İşleme sanatı, Türk toplumunun kültürel zenginliğini, malzeme hâkimiyetini, tasarım kabiliyetini yansıtan bir sanat dalıdır. İşleme, kullanım veya giyim eşyasını süsleme zevkinden doğmuştur. Türk işleme sanatının elde bulunan en eski örnekleri Selçuklulara aittir. İşlemeler, çizilen bir desenin veya örüntünün ipek, yün, keten, pamuk, metal (altın-gümüş) gibi iplikler, çeşitli iğneler ve uygulama biçimleri aracılığıyla, kumaş, keçe, deri ve diğer dokumalar üzerine yapılmasıdır. Ortaya çıkan desene nakış da denir.
İşlemelerde birkaç farklı yöntem kullanılabilir. Bunlardan biri düz zemin üzerine istenilen desenin çizilip ipliklerle bu desenin doldurulmasıdır. Diğer bir teknikte kendinden desenli dokumada bazı kısımlarının iplikle belirginleştirilmesi uygulaması görülür. Kimi zaman da parça kumaşlar üzerine yapılan işlemeler, başka bir kumaş üzerine dikilerek kullanılır. Buna aplike denir. İşlemelerin en çok rastlandığı malzemeler yastık ve divan örtüleri, yatak takımları, havlular, giysiler ile Anadolu’daki evlilik çağındaki genç kızların çeyizinde bulunan ev eşyaları, gelinlik gibi kumaşlar ve dokumalardır.
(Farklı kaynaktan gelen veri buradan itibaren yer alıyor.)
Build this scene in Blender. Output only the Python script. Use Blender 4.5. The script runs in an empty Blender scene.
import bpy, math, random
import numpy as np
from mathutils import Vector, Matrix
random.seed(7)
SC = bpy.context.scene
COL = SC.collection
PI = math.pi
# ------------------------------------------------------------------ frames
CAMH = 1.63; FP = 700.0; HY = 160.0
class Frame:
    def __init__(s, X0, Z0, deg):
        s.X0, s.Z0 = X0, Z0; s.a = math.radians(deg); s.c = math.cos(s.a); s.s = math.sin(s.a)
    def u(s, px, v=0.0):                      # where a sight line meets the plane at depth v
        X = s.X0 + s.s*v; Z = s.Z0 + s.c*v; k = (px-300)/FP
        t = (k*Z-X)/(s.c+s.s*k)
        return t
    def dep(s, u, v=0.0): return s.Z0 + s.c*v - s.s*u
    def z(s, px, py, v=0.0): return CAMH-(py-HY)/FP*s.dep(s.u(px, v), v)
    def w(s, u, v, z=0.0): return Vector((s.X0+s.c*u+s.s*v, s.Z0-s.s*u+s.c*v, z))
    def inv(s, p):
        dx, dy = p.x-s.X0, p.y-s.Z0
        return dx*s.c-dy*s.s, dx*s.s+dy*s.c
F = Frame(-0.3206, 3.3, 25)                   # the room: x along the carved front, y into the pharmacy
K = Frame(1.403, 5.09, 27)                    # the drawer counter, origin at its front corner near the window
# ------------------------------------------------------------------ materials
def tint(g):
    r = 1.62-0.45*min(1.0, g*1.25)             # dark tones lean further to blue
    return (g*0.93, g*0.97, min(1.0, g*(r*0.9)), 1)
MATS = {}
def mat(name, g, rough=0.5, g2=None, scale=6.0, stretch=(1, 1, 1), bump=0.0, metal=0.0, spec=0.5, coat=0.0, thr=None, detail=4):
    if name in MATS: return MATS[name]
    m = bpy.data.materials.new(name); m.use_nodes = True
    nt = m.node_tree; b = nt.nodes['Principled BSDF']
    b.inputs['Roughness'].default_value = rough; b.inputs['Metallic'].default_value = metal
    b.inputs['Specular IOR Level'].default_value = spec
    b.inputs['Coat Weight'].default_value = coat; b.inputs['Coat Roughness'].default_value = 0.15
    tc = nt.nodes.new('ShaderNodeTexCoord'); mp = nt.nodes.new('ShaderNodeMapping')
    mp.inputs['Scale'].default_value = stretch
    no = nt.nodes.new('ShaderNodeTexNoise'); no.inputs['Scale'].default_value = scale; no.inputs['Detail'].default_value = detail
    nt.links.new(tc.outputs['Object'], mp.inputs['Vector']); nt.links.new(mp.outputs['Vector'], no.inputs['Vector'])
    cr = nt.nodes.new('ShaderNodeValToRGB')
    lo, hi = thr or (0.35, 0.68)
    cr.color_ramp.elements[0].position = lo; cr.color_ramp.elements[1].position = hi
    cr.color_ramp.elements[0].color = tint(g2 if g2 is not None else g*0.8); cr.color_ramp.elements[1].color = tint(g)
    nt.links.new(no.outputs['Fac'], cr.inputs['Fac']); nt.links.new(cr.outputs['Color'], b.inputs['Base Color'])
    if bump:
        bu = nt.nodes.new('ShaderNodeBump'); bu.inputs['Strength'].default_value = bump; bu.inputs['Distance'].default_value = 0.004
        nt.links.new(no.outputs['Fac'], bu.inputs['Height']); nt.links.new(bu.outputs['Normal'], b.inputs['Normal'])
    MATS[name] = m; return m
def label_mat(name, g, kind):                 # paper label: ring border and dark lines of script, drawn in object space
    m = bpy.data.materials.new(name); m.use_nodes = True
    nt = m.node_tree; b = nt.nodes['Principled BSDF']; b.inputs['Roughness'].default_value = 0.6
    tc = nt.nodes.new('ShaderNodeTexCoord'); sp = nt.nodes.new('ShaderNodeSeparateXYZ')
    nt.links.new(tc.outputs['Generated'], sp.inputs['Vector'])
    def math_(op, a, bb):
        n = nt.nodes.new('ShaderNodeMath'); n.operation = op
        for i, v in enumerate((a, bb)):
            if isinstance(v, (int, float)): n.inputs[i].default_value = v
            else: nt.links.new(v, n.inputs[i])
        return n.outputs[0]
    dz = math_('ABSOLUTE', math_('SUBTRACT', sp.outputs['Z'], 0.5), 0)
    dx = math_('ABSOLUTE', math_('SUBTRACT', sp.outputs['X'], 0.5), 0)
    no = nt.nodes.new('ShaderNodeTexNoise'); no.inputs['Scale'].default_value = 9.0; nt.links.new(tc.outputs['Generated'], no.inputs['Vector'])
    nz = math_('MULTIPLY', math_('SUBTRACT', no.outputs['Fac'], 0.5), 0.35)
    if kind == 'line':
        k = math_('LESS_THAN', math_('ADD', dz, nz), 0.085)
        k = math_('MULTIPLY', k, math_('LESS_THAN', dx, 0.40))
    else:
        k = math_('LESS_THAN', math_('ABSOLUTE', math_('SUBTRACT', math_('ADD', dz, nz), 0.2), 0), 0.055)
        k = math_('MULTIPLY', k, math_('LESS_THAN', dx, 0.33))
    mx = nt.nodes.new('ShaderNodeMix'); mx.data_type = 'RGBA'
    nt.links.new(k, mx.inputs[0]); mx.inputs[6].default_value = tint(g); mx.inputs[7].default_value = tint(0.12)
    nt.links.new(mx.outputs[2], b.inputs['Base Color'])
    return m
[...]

Başörtü, eşarp, havlu gibi kumaşların etrafına kenar süsü olarak iğne, tığ, mekik gibi malzemelerle yapılan bir tür işlemeye oya adı verilir. Oyaların dik durması için ya örgüye at kılı, tel gibi malzemeler katılır ya da örme işleminden sonra çamaşır kolası, yumurta akı gibi sertleştirici maddeler kullanılır. Motifler arasında en yaygın olanlar çiçek, meyve, sebze, yaprak gibi bitkisel ögelerdir. Kimi zaman oyalardaki bazı motiflerin âşık kirpiği, gözyaşı, tren yolu, gurbet gibi isimleri simgeledikleri olaylara işaret eder.
Çeşitli bölgelere, yöreye, coğrafyaya özgü, hâlâ kullanımda olan veya unutulmuş işleme ve nakış türleri de görülür. Bunlardan biri olan Balıkesir pullusu, Balıkesir yöresinde Osmanlı döneminde giyilen, pullarla bezenmiş gelinliklerdir. 1970’li yıllara kadar üretilen bu tarz gelinlikler yaklaşık yarım asırdan sonra yeniden canlandırılmıştır.